Dan Goodman dsgood at IPHOUSE.COM
Sat Apr 27 21:40:40 UTC 2013


"No parking.  Violators will be towed.  So will their cars."

On 04/25/2013 03:18 PM, Laurence Horn wrote:

>> Perhaps someone concerned with illegal immigration has misunderstood
>> "forgive us our trespasses".
>>
>> DanG
>
> And perhaps others got even more confused and recalled it as "forgive us our violators"
>
> LH
>>
>>
>> On Thu, Apr 25, 2013 at 3:21 PM, Laurence Horn <laurence.horn at yale.edu>wrote:
>>
>>> ---------------------- Information from the mail header
>>> -----------------------
>>> Sender:       American Dialect Society <ADS-L at LISTSERV.UGA.EDU>
>>> Poster:       Laurence Horn <laurence.horn at YALE.EDU>
>>> Subject:      Re: Trespassers will be trespassed
>>>
>>> -------------------------------------------------------------------------------
>>>
>>> On Apr 25, 2013, at 12:17 PM, Neal Whitman wrote:
>>>
>>>> There's a new meaning for "trespass" going around that I haven't found
>>>> in the OED or in my unabridged Random House dictionary, or Wordnik or
>>>> even a dictionary of legal terms.

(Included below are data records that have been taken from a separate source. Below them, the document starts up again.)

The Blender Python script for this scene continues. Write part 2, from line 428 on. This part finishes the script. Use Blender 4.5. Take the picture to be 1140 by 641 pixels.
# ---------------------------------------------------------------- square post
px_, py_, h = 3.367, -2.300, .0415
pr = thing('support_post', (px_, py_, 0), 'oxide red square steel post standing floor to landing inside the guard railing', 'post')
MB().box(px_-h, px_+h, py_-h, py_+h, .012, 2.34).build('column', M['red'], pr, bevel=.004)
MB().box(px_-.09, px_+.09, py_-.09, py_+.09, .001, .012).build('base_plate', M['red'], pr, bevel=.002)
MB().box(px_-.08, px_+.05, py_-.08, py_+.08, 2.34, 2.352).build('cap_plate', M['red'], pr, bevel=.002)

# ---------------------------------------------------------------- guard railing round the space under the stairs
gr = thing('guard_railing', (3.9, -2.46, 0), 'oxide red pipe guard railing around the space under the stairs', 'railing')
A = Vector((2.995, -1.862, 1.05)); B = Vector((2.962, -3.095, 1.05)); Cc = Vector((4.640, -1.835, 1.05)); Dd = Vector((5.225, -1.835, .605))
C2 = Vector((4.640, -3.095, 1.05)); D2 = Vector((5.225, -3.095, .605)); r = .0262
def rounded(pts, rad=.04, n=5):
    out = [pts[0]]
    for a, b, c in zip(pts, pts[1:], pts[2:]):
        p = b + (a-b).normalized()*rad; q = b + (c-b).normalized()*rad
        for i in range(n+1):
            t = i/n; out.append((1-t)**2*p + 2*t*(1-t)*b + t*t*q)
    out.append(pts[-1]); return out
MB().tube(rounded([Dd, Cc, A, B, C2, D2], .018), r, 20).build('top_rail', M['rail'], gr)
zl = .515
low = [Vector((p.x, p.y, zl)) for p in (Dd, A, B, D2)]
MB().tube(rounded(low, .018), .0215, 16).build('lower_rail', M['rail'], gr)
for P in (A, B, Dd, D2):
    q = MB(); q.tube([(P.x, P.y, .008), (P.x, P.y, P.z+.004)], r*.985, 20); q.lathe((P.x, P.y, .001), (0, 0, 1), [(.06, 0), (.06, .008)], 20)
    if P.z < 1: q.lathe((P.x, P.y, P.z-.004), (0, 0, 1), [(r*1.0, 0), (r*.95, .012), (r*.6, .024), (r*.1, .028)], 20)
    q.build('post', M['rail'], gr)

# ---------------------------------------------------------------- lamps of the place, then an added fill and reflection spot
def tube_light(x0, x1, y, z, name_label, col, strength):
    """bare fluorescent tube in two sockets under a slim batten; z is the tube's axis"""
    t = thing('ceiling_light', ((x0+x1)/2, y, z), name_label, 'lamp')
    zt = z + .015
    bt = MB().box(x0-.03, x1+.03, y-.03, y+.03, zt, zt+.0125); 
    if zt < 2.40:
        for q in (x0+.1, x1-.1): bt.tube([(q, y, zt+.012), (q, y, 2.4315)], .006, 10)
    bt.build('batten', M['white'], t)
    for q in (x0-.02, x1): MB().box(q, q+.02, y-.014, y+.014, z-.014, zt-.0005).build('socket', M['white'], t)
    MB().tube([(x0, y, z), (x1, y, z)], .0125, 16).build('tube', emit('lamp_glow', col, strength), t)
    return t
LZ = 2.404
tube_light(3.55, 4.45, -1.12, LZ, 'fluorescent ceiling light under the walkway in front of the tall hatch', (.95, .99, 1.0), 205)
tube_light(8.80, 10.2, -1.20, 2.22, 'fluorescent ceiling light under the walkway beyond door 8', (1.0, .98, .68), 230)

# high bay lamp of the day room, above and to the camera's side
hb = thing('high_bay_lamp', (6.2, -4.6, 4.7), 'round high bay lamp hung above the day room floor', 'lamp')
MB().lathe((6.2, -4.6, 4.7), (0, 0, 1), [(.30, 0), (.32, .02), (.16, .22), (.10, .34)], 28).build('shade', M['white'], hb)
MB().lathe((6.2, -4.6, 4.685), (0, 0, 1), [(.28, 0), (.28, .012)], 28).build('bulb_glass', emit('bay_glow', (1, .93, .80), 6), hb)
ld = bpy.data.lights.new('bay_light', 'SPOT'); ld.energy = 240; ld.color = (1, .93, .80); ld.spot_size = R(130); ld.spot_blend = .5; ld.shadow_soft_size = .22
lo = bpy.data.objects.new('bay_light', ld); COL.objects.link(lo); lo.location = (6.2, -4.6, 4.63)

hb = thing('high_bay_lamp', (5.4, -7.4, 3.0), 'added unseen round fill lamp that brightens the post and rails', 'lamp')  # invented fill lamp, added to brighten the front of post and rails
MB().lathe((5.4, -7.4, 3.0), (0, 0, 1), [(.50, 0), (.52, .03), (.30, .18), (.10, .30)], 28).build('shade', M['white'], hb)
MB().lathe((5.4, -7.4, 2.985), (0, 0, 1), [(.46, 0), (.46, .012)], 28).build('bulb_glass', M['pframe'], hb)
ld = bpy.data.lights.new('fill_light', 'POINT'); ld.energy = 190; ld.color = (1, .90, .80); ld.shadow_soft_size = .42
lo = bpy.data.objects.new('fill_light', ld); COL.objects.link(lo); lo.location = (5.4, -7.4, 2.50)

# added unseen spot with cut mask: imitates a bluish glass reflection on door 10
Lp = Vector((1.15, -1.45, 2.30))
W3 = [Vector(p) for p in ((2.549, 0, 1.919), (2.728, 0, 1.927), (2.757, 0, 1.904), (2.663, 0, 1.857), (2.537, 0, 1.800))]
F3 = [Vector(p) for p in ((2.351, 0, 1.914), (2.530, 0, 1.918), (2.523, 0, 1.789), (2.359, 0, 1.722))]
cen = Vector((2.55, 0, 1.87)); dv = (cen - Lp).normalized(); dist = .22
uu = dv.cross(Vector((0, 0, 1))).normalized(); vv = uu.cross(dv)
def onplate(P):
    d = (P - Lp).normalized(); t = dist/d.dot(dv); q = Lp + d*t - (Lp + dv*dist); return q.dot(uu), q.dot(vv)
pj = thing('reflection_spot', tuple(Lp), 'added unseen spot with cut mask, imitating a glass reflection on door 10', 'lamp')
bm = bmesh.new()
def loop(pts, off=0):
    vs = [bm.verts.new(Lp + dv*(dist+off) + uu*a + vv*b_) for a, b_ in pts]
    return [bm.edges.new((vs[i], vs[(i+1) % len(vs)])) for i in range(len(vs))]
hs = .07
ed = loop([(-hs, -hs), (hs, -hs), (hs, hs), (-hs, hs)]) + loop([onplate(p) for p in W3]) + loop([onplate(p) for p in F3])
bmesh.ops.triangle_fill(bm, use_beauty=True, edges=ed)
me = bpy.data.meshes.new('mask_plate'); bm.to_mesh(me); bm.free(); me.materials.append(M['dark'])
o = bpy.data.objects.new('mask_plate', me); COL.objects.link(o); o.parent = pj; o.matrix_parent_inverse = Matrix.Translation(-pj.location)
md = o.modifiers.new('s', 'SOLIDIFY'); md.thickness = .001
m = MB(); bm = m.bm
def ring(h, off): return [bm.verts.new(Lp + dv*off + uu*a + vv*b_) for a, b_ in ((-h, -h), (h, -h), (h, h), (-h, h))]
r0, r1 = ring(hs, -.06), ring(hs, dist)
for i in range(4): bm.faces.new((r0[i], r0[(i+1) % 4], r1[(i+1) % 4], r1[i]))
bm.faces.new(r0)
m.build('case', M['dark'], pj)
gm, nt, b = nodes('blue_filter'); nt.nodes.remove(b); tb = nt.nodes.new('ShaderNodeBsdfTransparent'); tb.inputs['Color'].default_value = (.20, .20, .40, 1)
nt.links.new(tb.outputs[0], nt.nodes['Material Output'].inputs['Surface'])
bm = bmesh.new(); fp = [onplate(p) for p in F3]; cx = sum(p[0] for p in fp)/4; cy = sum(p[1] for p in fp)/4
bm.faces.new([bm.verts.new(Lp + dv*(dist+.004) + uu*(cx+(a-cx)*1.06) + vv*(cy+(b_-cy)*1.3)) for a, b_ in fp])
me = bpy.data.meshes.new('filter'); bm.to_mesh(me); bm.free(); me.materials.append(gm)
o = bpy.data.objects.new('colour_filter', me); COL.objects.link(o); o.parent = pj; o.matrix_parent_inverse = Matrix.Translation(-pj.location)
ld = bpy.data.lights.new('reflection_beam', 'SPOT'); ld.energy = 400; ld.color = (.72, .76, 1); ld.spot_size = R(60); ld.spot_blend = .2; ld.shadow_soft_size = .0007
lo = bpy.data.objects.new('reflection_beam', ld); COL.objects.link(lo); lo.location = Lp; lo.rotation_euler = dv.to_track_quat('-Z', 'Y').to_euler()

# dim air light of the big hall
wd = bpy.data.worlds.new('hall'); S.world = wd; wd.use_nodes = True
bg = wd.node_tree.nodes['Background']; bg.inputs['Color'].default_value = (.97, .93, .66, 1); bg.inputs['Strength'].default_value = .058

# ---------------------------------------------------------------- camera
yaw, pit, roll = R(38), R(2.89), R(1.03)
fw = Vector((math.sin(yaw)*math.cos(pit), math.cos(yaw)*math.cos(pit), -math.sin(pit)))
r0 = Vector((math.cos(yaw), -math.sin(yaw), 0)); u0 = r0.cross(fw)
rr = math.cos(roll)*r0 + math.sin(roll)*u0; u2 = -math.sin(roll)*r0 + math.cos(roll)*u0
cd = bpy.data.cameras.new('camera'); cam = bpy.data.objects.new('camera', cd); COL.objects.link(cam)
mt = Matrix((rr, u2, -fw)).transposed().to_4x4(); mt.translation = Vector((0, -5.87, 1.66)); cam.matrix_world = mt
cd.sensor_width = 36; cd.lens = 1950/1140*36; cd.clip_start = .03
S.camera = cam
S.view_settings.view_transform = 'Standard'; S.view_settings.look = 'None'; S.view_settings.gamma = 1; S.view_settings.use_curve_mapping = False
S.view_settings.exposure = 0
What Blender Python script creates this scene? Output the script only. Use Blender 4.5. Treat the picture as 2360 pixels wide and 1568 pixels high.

In expressions like "Violators will be
>>>> trespassed,"
>>>
>>> as a reconstruction?  That is…
>>>
>>> "Trespassers will be violated".   No, that can't be right.  Ah, "Violators
>>> will be trespassed."  Much better.  Or at least more humane.
>>>
>>> LH
>>>
>>>> or "He was trespassed from the establishment for two
>>>> years," it means "banned". I've written a piece about it at Visual
>>>> Thesaurus:
>>>>
>>> http://www.visualthesaurus.com/cm/dictionary/trespassers-will-be-trespassed/
>>> .
>>>> It's behind a paywall, but here are some of the links I included:
>>>>
>>>> - a discussion on the English Language & Usage Stack Exchange:
>>>> http://english.stackexchange.com/questions/71933/the-use-of-trespasses
>>>> - Google Books view of a book on "loss prevention" that has a thicket of
>>>> examples of this usage of "trespass":
>>>> http://books.google.com/books?id=BNaDkkw6qVQC&q=trespassed
>>>> - Mark  Davies' latest corpus, which showed that this usage is common in
>>>> New Zealand: http://corpus2.byu.edu/glowbe/


--
Dan Goodman
Whatever you wish for me, may you have twice as much.